Former drug squad detective and Wangaratta resident Paul Dale and hitman Rodney Collins were charged in 2009 with murdering Mr Hodson, after underworld boss Carl Williams implicated both men. Collins was also charged with murdering Ms Hodson.
But the case against them collapsed when Williams was murdered in prison in 2010. Mr Dale and Collins – in jail over an unrelated double murder – deny any involvement in the murders. Police cleared them of any involvement in Williams' murder.
Judge Gray told the Coroners Court that Williams was capable of organising the murders and Collins was capable of carrying them out.

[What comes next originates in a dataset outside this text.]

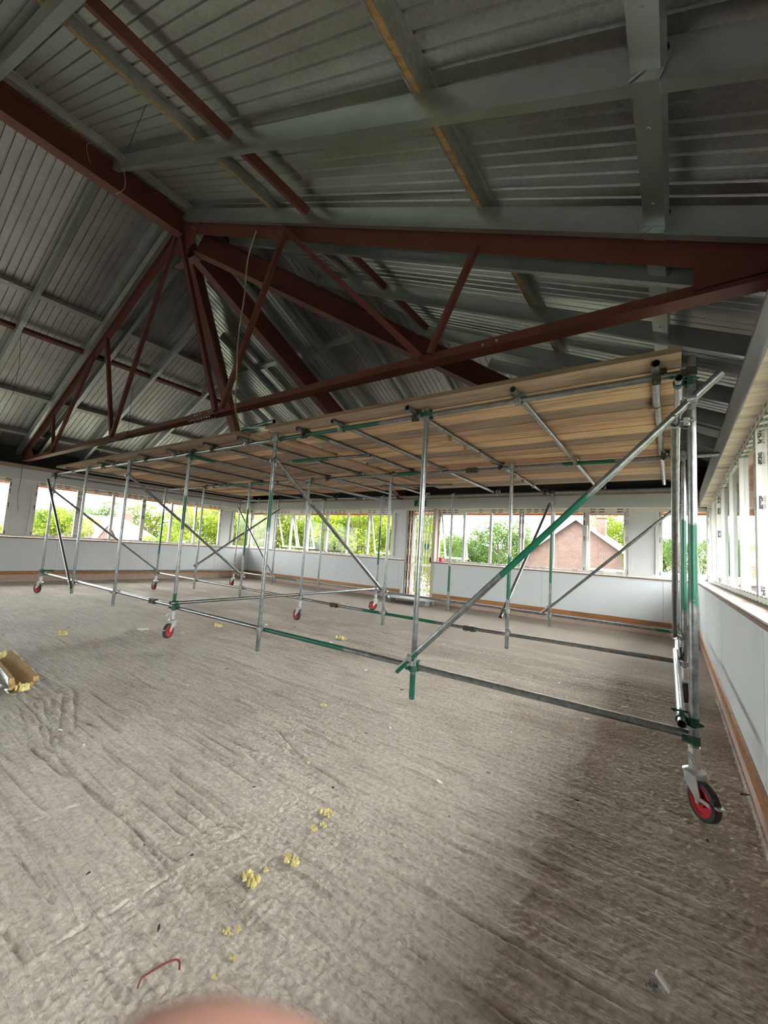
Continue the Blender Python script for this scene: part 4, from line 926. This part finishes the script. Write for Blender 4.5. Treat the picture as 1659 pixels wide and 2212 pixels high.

But because Judge Gray did not accept Williams "as a witness of truth or any of his accounts as inherently reliable", he was unable to conclusively support the police theory that Mr Dale asked Williams to arrange the murder, and that the crime boss recruited Collins.
Judge Gray also found that while police could have helped bolster security at the Hodsons' home, Mr Hodson did not heed advice to stay out of his favourite television room, where the couple was found dead.
One of the Hodsons' daughters, Nikki Komiazyk, shook as she read a statement outside court, in which she said her parents had partly been blamed for their own deaths, and repeated a call for a royal commission into police corruption.
"We can never move forward and ... there's no justice for us, there's no justice for my parents," she said.
Fairfax Media reported on Friday that police might charge Mr Dale with fresh corruption offences over his relationship with Williams.
A lawyer for Mr Dale declined to comment on the findings.